Monday, November 22, 2010


Learned this from a question in yesterday's edition of QRANK (an iPhone/Facebook trivia game BoRyan and I have been playing), and it totally blew me away. I can't believe I've never heard of this before!

The Doomsday Rule is a formula that let's you calculate the day of the week of any date in past or future history based on a (relatively) easy math formula plus some simple memorization.

We already know from experience that St. Patrick's Day and Cinco de Mayo always fall on the same weekday. This uses the same general concept.

In a nutshell:

1. Doomsday
By coincidence of the calendar, 4/4, 6/6, 8/8, 10/10 and 12/12 are always on the exact same day of the week each year. This is called "Doomsday." (And to get a touch fancier, the July 4th and Halloween also always fall on doomsday, as do the palindromic pairs of 7/11 & 11/7 and 9/5 & 5/9).
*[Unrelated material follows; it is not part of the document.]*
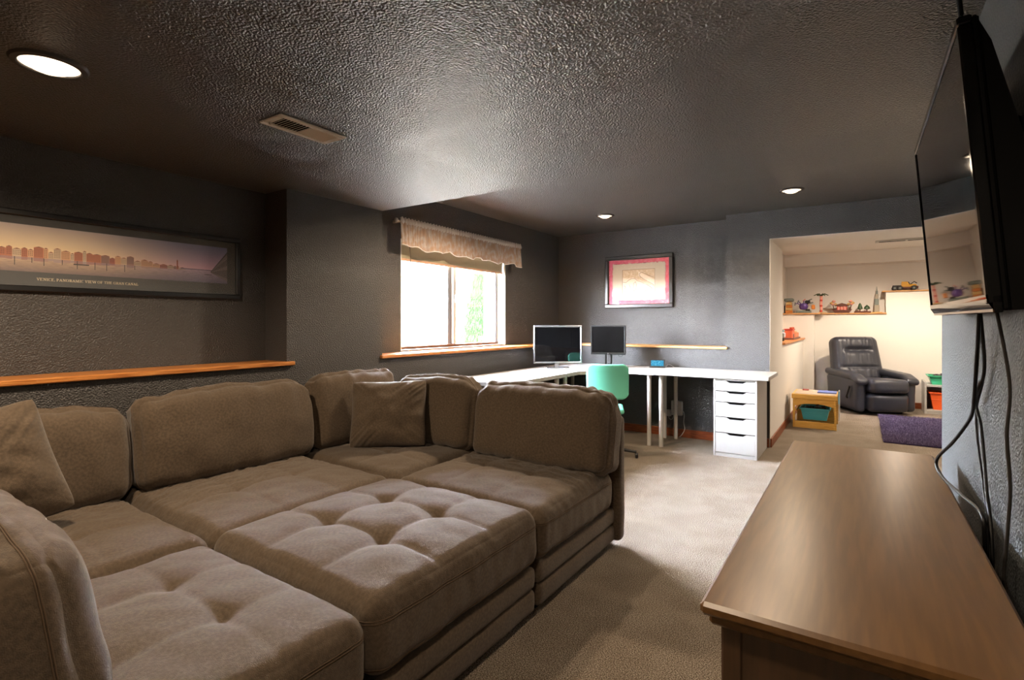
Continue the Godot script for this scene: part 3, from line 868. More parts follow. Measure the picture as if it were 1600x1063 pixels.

If you know the day of the week the doomsday is for a given year, you can use that as an easy reference points to compare to other days.

2. Anchor Days
Every century has an "anchor day" to use as a starting point. The anchor for the 1900s is Wednesday and for the 2000s is Tuesday. For all practical uses that's all you have to memorize, though history buffs and time travelers may want to learn a few more.

Once you know the anchor, this formula will give you doomsday for a given year:
Last 2 digits of year + last 2 digits divided by 4 (you can discard the remainder) = # of days to add to the anchor.
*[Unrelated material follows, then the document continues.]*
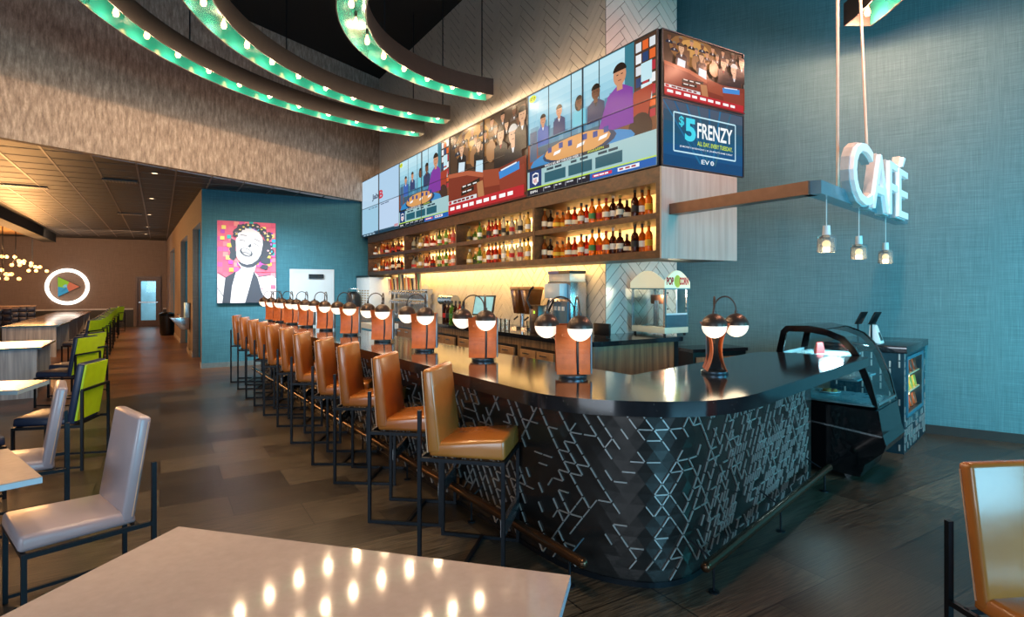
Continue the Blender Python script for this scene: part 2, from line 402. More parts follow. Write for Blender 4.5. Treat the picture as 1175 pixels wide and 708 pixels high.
class Canvas:
    """flat picture made of coloured polygons; x right, z up, each layer a hair nearer to the viewer (-y)"""
    def __init__(s, w, h, step=.0003): s.w = w; s.h = h; s.m = MB(); s.d = 0.0; s.step = step
    def P(s, x, y): return (x * s.w, -s.d, y * s.h)
    def poly(s, pts, col):
        s.d += s.step; pts = [(min(1, max(0, x)), min(1, max(0, y))) for x, y in pts]; s.m.face([s.P(x, y) for x, y in pts], col); return s
    def rect(s, x0, y0, x1, y1, col): return s.poly([(x0, y0), (x1, y0), (x1, y1), (x0, y1)], col)
    def ell(s, cx, cy, rx, ry, col, n=18, a0=0, a1=2 * pi, rot=0):
        pts = []
        for k in range(n):
            a = a0 + (a1 - a0) * k / (n if a1 - a0 > 6.2 else n - 1); x = rx * cos(a); y = ry * sin(a)
            pts.append((cx + x * cos(rot) - y * sin(rot), cy + x * sin(rot) + y * cos(rot)))
        return s.poly(pts, col)
    def line(s, x0, y0, x1, y1, t, col):
        dx, dy = (x1 - x0) * s.w, (y1 - y0) * s.h; L = hypot(dx, dy) or 1
        nx, ny = -dy / L * t / s.w, dx / L * t / s.h
        return s.poly([(x0 - nx, y0 - ny), (x1 - nx, y1 - ny), (x1 + nx, y1 + ny), (x0 + nx, y0 + ny)], col)
    def frame(s, x0, y0, x1, y1, t, col):
        for a in ((x0, y0, x1, y0), (x0, y1, x1, y1), (x0, y0, x0, y1), (x1, y0, x1, y1)): s.line(*a, t, col)
        return s
    def text(s, txt, x0, y0, x1, y1, col, bold=0.0):
        V, Fs = text_geo(txt, 0, bold); s.d += s.step
        for f in Fs: s.m.face([s.P(x0 + V[i][0] * (x1 - x0), y0 + V[i][1] * (y1 - y0)) for i in f], col)
        return s
    def words(s, x0, y0, x1, y1, col, n=5, seed=1):
        r = random.Random(seed); x = x0; tot = (x1 - x0) / n
        for i in range(n):
            ww = tot * r.uniform(.6, .88); s.rect(x, y0, x + ww, y1, col); x += tot
        return s
    def build(s, name, m, parent): return s.m.build(name, m, parent, smooth=False)

def screen_mat(name, strength):
    m, N, L, b = nodes_mat(name)
    a = N.new('ShaderNodeAttribute'); a.attribute_name = 'Col'
    b.inputs['Base Color'].default_value = (.008, .008, .008, 1); b.inputs['Roughness'].default_value = .22; b.inputs['Specular IOR Level'].default_value = .08
    L.new(a.outputs['Color'], b.inputs['Emission Color']); b.inputs['Emission Strength'].default_value = strength
    return m
def print_mat(name, rough=.6):
    m, N, L, b = nodes_mat(name)
    a = N.new('ShaderNodeAttribute'); a.attribute_name = 'Col'
    L.new(a.outputs['Color'], b.inputs['Base Color']); b.inputs['Roughness'].default_value = rough; return m
screen = screen_mat('screen_picture', .84); printed = print_mat('printed_picture')
# ================================================================ THE SETTING
m = MB(); m.face([(-30, -6, 0), (10, -6, 0), (10, 30, 0), (-30, 30, 0)]); struct(m.build('floor', plank_floor, smooth=False))
NW = 4.5                                  # n of the tiled back-bar wall face
SCOL = 5.228                              # s of the tiled column's side face
ZL, ZH = 3.67, 6.66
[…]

So if we take November 5, 1955 as an example:

Anchor for the 1900s is Wednesday

55 + 55/4 = 55 + 13 = 68 days after Wednesday.

68/7 is 9 with a remainder of 5 (or to user fancier math: 68 mod 7 = 5)

So Doomsday is 5 days after Wednesday, aka Monday.

11/7 is a doomsday, so 11/5 is two days earlier on Saturday.

Pretty cool, eh?

Even better: The inventor is guy named John Conway.

Wikipedia - Doomsday Rule

1 comment:

Jake of All Trades said...

Another red letter date:

July 8, 2003

Anchor day for 2000s is Tuesday

3 + 3/4 = 3

Doomsday = Tuesday + 3 = Friday

4th of July is always a doomsday, so Tuesday 7/8 was the day of iNetNow's doom...

(I can't remember the last time I was so excited by math!)